With design for architecture, interiors and home accessories to the fore - encompassing industrial and purely creative design - this year's China International Design & Art Fair (CIDAF) in Beijing embodied eight specialized design exhibitions and five summit forums. About 1,000 domestic and foreign design institutions participated in the exhibitions, which showcased nearly 10,000 pieces of outstanding design work. Since its inauguration, CIDAF has generated an extensive impact on the design profession both at home and abroad, say organizers. Participants at the fair were generally positive about the way China's design industry has developed. Jointly organized by the Art College of Tsinghua University, China Building Decoration Association, and China Industrial Design Association, CIDAF is the first state-level international design and art fair in the country aimed at building an exchange platform for the creative design sector, not only in China but across the globe.

The fair had the support of over 50 industry associations and institutes from such countries and regions as France, Switzerland, Singapore, Taiwan and Hong Kong. Guests included the Chairman of the International Federation of Design Institutes, together with internationally-renowned designers Paul Andrew and John Pauline. In spite of the financial crisis, outstanding design work still finds favour with consumers. Liu Wei, Manager of Beijing G&C Art Design Co, said the fair helps to promote the development of China's creative industry. In the midst of the financial crisis, creative design is the driving force for China's emerging industries. In view of this, G&C decided to increase its investment by displaying more than 10 creative designs at this year's event.

The thematic objectives at the fair were "internationalization, marketization, professionalization and branding". The idea was to mobile China's design resources and industrial advantages to organize an integrated international design and art exposition, putting together professional design exhibitions and design summit forums. The fair also featured activities targeted at the general public which included a home accessories exhibition, a Q&A session on new home design and decoration, and design talent employment consultation service. These activities aimed at strengthening CIDAF to serve as a pathfinder for the country's design industry and become a style leader.

The fair's content covered an extensive cross section of the industry, ranging from contemporary architectural and interior design, urban planning, landscape and industrial design, furniture design as well as intelligent design (such as graphic, 3-dimensional and multi-dimensional). China's design industry got off the ground in the 1980s. Against the backdrop of socio-economic development, people began to realize what "design" was about. The year 2006 marked the first time the government took the initiative to promote the creative industry. As an integral part of this putative creative industry, the design sector entered its golden age, with design disciplines gaining greater popularity in Mainland universities, in fact second only to computer. A direct result of the increased recruitment of design students has been the mushrooming of design professionals. Every year, tens of thousands of graduates join the ranks of professional designers.

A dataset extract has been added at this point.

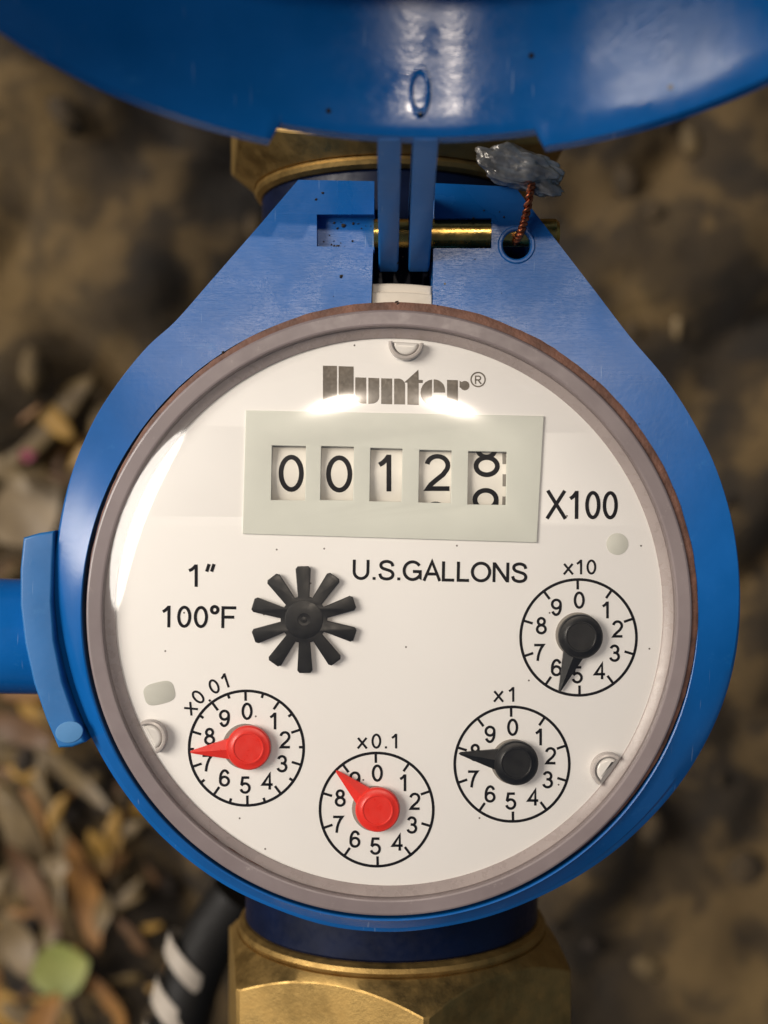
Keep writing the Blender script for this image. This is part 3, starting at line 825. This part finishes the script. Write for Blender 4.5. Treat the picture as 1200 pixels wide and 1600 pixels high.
# hinge arms
for xa, xb in ((-0.85, 2.25), (3.85, 7.15)):
    yz = [(39.0, -5.0), (38.2, -3.4), (38.5, -1.6), (41.3, 7.0), (45.6, 20.5), (49.0, 31.6), (52.5, 31.6), (52.0, 22.0), (50.0, 8.0), (49.0, -1.0), (47.8, -4.8), (45.0, -7.3), (42.0, -7.4)]
    m = len(yz); bv = 0.25
    cyy = sum(p[0] for p in yz)/m; czz = sum(p[1] for p in yz)/m
    v = []
    for x, k in ((xa, 0.96), (xa+bv, 1.0), (xb-bv, 1.0), (xb, 0.96)):
        v += [(x, cyy+(y-cyy)*k, czz+(z-czz)*(1-(1-k)*0.4)) for y, z in yz]
    f = [tuple(range(m)), tuple(range(3*m, 4*m))]
    for a in range(3):
        for j in range(m): f.append((a*m+j, a*m+(j+1) % m, (a+1)*m+(j+1) % m, (a+1)*m+j))
    sub(obj_from('hinge_arm', v, f, M_ARM), lid)
# moulding mark inside the lid
bx = []
ph0, s0 = -0.05, 7.5
v = []; f = []
for i in range(32):
    a = 2*math.pi*i/32
    for rr, hgt in ((2.5, -0.1), (2.35, 0.28), (1.9, 0.38), (1.5, 0.10), (1.3, -0.1)):
        v.append(lid_pt(ph0+rr*0.62*math.cos(a)/RL, RL-taper(s0+rr*1.35*math.sin(a))-hgt, s0+rr*1.35*math.sin(a)))
for i in range(32):
    for j in range(4): f.append((i*5+j, i*5+j+1, ((i+1) % 32)*5+j+1, ((i+1) % 32)*5+j))
sub(obj_from('moulding_mark', v, f, M_LID, angle=60), lid)

# ------------------------------------------------------------------ lead seal on twisted copper wire
seal = empty('wire_seal', W(815, 268, -2)+(-2,))
tag(seal, 'crumpled grey lead seal on twisted copper wire through the bracket hole', 'seal')
def S(o): o.parent = seal; o.matrix_parent_inverse = Matrix.Translation(seal.location).inverted(); return o
bm = bmesh.new(); bmesh.ops.create_icosphere(bm, subdivisions=5, radius=1.0)
sxc, syc = W(818, 266, 1.5)
for vt in bm.verts:
    p = vt.co.copy(); n1_ = noise.noise(p*1.5+Vector((4, 1, 2))); n2_ = noise.noise(p*3.4); n3_ = abs(noise.noise(p*6.0))
    k = 1+0.34*n1_+0.20*n2_-0.16*n3_
    x, y, z = p.x*7.0*k, p.y*3.2*k, p.z*2.8*k
    if p.z > 0.35: z -= (p.z-0.35)*1.6*k
    y += 0.5*math.sin(p.x*2.2)
    a = R(-24); vt.co = Vector((sxc+x*math.cos(a)-y*math.sin(a), syc+x*math.sin(a)+y*math.cos(a), 1.0+z+p.x*-0.8))*MM
me = bpy.data.meshes.new('lead_slug'); bm.to_mesh(me); bm.free(); finish(me, 180); me.materials.append(M_LEAD)
o = bpy.data.objects.new('lead_slug', me); C.objects.link(o); S(o)
wp = catmull([W(832, 287, 1.2)+(1.2,), W(828, 303, 2.2)+(2.2,), W(823, 330, 1.3)+(1.3,), W(818, 350, 1.2)+(1.2,), W(812, 366, 0.9)+(0.9,), W(806, 376, -0.8)+(-0.8,), W(806, 381, -5)+(-5,)], 12)
for ph in (0, math.pi):
    pts = []
    for i, p in enumerate(wp):
        a = i*0.62+ph; t = Vector(wp[min(len(wp)-1, i+1)])-Vector(wp[max(0, i-1)]); t.normalize()
        u = t.cross(Vector((0, 0, 1))); u = u.normalized() if u.length > 0.05 else Vector((1, 0, 0)); s2 = t.cross(u)
        pts.append(tuple(Vector(p)+(u*math.cos(a)+s2*math.sin(a))*0.33))
    v, f = tube(pts, 0.36, 10)
    S(obj_from('wire_strand', v, f, M_COPPER))

# ------------------------------------------------------------------ black hose with pale bands, low beside the outlet nut
hose = empty('striped_hose', W(290, 1560, -140)+(-140,))
tag(hose, 'black hose with pale slanting bands beside the lower brass nut', 'hose')
def Hh(o): o.parent = hose; o.matrix_parent_inverse = Matrix.Translation(hose.location).inverted(); return o
hz = -140.0
path = catmull([W(372, 1400, hz)+(hz,), W(335, 1455, hz)+(hz,), W(305, 1520, hz)+(hz,), W(285, 1590, hz)+(hz,), W(260, 1700, hz-10)+(hz-10,), W(220, 1900, hz-60)+(hz-60,)], 8)
v, f = tube(path, 7.6, 28); Hh(obj_from('hose_wall', v, f, M_HOSE))
for (px, py, wd, tilt) in ((300, 1506, 2.6, 30), (281, 1576, 3.0, 28), (264, 1646, 3.0, 28)):
    c = Vector(W(px, py, hz)+(hz,)); ax = Vector((0.28, 1, 0)).normalized(); sd_ = Vector((1, -0.28, 0)).normalized(); up = Vector((0, 0, 1))
    v = []; f = []; n = 40
    for i in range(n):
        a = 2*math.pi*i/n
        for du, rr in ((-wd, 7.5), (-wd, 8.2), (wd, 8.2), (wd, 7.5)):
            q_ = c+sd_*(rr*math.cos(a))+up*(rr*math.sin(a))+ax*(du-math.tan(R(tilt))*rr*math.cos(a))
            v.append(tuple(q_))
    for i in range(n):
        for j in range(4): f.append((i*4+j, i*4+(j+1) % 4, ((i+1) % n)*4+(j+1) % 4, ((i+1) % n)*4+j))
    Hh(obj_from('band', v, f, M_BAND))

# ------------------------------------------------------------------ leaves and litter on the ground
def leaf_mesh(name, L, Wd, curl, mat, seed):
    rnd = random.Random(seed); v = []; f = []; n = 10
    for i in range(n+1):
        t = i/n; hw = Wd*0.5*math.sin(math.pi*min(1, t*0.96+0.02))**0.75
        z = curl*(t-0.5)**2*L+L*0.02*math.sin(t*9+seed)
        for sgn, zz in ((-1, 0.22*hw), (0, 0.0), (1, 0.22*hw)):
            v.append((L*(t-0.5), sgn*hw, z+zz))
    m = len(v)
    v += [(a, b, c-0.5) for a, b, c in v]
    for i in range(n):
        for j in range(2):
            a = i*3+j; f.append((a, a+1, a+4, a+3)); f.append((m+a, m+a+3, m+a+4, m+a+1))
        for j in (0, 2): a = i*3+j; f.append((a, a+3, m+a+3, m+a))
    return obj_from(name, v, f, mat, angle=60)
ML = {'green': mat_leaf('green leaf', (0.15, 0.17, 0.035), (0.23, 0.24, 0.06)), 'orange': mat_leaf('orange leaf', (0.17, 0.075, 0.018), (0.29, 0.14, 0.032)),
      'yellow': mat_leaf('yellow leaf', (0.22, 0.12, 0.015), (0.32, 0.18, 0.03)), 'tan': mat_leaf('tan leaf', (0.08, 0.05, 0.016), (0.15, 0.10, 0.035)),
      'rust': mat_leaf('rust leaf', (0.075, 0.035, 0.012), (0.13, 0.065, 0.022)), 'pale': mat_leaf('pale leaf', (0.12, 0.08, 0.034), (0.18, 0.125, 0.058)), 'pink': mat_leaf('pink petal', (0.16, 0.015, 0.035), (0.22, 0.03, 0.06))}
leaves = [  # px, py, length px, width px, angle, colour, label
 (100, 1508, 96, 84, 20, 'green', 'pale green rounded leaf, blurred, low in the left corner'),
 (128, 1400, 190, 46, 102, 'orange', 'long orange leaf pointing at the green leaf'),
 (148, 1335, 70, 34, 112, 'yellow', 'small golden yellow leaf at the top of the orange leaf'),
 (82, 1420, 150, 30, 82, 'tan', 'narrow tan leaf between the long orange leaf and the left edge'),
 (52, 1390, 170, 40, 118, 'rust', 'rust brown leaf left of the narrow tan leaf'),
 (110, 1215, 170, 26, -38, 'tan', 'straw coloured leaf slanting below the blue sensor clip'),
 (25, 1480, 110, 54, 115, 'pale', 'pale pinkish leaf at the left edge beside the green leaf'),
 (40, 800, 130, 110, 40, 'pale', 'broad pale tan leaf above the blue sensor sleeve'),
 (45, 712, 26, 20, 10, 'pink', 'tiny crimson petal left of the meter body'),
 (75, 1580, 120, 40, 60, 'orange', 'dull orange leaf cut by the lower edge below the green leaf'),
 (30, 1140, 120, 46, -20, 'rust', 'brown leaf under the lower end of the blue sensor clip'),
 (20, 740, 100, 30, -40, 'tan', 'narrow curled leaf below the crimson petal'),
 (95, 1345, 44, 36, 0, 'pale', 'small greyish leaf left of the golden yellow leaf'),
 (168, 1415, 60, 26, 80, 'tan', 'small tan leaf right of the long orange leaf'),
]
for i, (px, py, Lp, Wp, an, c, lab) in enumerate(leaves):
    z = GZ+12; k = (CAM_H-z)/CAM_H*0.1
    x, y = W(px, py, z)
    o = leaf_mesh('petal' if c == 'pink' else 'leaf', Lp*k, Wp*k, 0.25, ML[c], i)
    zt = max(gh(x+dx, y+dy) for dx in (-12, 0, 12) for dy in (-12, 0, 12))
    o.location = (x*MM, y*MM, (zt+2+1.2*i)*MM); o.rotation_euler = (R(random.uniform(-8, 8)), R(random.uniform(-8, 8)), R(an))
    tag(o, lab, 'petal' if c == 'pink' else 'leaf', 'fallen leaves on the soil')
# crumbs, pebbles and leaf bits nobody could count
V = []; F = []; MI = []
mats = [mat_simple('soil crumbs', (0.035, 0.022, 0.008), 0.9, var=0.5), mat_simple('tan pebbles', (0.09, 0.06, 0.023), 0.85, var=0.4), ML['tan'], ML['rust'], mat_simple('dark humus', (0.016, 0.010, 0.005), 0.9), ML['orange'], ML['yellow']]
rnd = random.Random(3)
ico = bmesh.new(); bmesh.ops.create_icosphere(ico, subdivisions=2, radius=1); ico.verts.index_update()
iv = [p.co.copy() for p in ico.verts]; iff = [tuple(p.index for p in q_.verts) for q_ in ico.faces]; ico.free()
for i in range(2050):
    x, y = rnd.uniform(-400, 400), rnd.uniform(-460, 460)
    if i > 1700: x, y = rnd.uniform(-260, -105), rnd.uniform(-260, 45)
    left_low = (x < -90 and y < 60)
    if not left_low and rnd.random() < 0.8: continue
    mi = rnd.choices(range(7), (6, 4, 3.0 if left_low else 0.4, 2.5 if left_low else 0.3, 5, 2.0 if left_low else 0.05, 1.6 if left_low else 0.05))[0]
    if i > 1700: mi = rnd.choice((2, 2, 3, 5, 6))
    sz = rnd.uniform(2.5, 9)*(1.9 if rnd.random() < 0.13 else 1)
    st = (rnd.uniform(0.7, 1.3), rnd.uniform(0.5, 1.0), rnd.uniform(0.3, 0.8)) if mi in (0, 1, 4) else (rnd.uniform(1.4, 2.6), rnd.uniform(0.35, 0.7), 0.06)
    rot = Matrix.Rotation(rnd.uniform(0, 6.28), 3, 'Z') @ Matrix.Rotation(rnd.uniform(-0.4, 0.4), 3, 'X')
    o0 = len(V); sd3 = Vector((rnd.uniform(0, 50), 0, 0)); z0 = gh(x, y)
    for p in iv:
        q_ = p*(1+0.35*noise.noise(p*1.3+sd3))
        q_ = rot @ Vector((q_.x*st[0]*sz, q_.y*st[1]*sz, q_.z*st[2]*sz))
        V.append((x+q_.x, y+q_.y, z0+0.4*sz*st[2]+q_.z))
    F += [tuple(a+o0 for a in q_) for q_ in iff]; MI += [mi]*len(iff)
lit = obj_from('ground_litter', V, F, mats[0], angle=180)
for m_ in mats[1:]: lit.data.materials.append(m_)
lit.data.polygons.foreach_set('material_index', MI)
tag(lit, 'crumbs of soil, pebbles and leaf bits scattered over the ground', 'litter', kind='stuff')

The most eye-catching activities at the fair were an international design innovation forum and award presentation ceremony. They gathered together top-notch designers from around the world, making the forum the highest level meeting for the international design and art circle of the year. The internationalization of Chinese design and the localization of international design were the topics discussed at a seminar held during the forum. The Annual Design and Art Achievement Award - the highest honor in China's design industry - was presented to the domestic designer making the most outstanding contributions to the design sector in 2008. It went to Wu Bingliang, Deputy Director of the China Traditional Furniture Industry Committee, who's an expert on Ming and Qing dynasty furniture. As winner, Wu has been engaged in the design, production, study and collection of imitation antique furniture for 30 years. He has unique knowledge and views of the style, structure and cultural content of traditional furniture from the Ming and Qing dynasties and has published several academic theses on this topic. To commemorate this award, Wu designed and produced over 100 rosewood furniture items in traditional style and inspiring in design, testifying to his remarkable artistic achievement.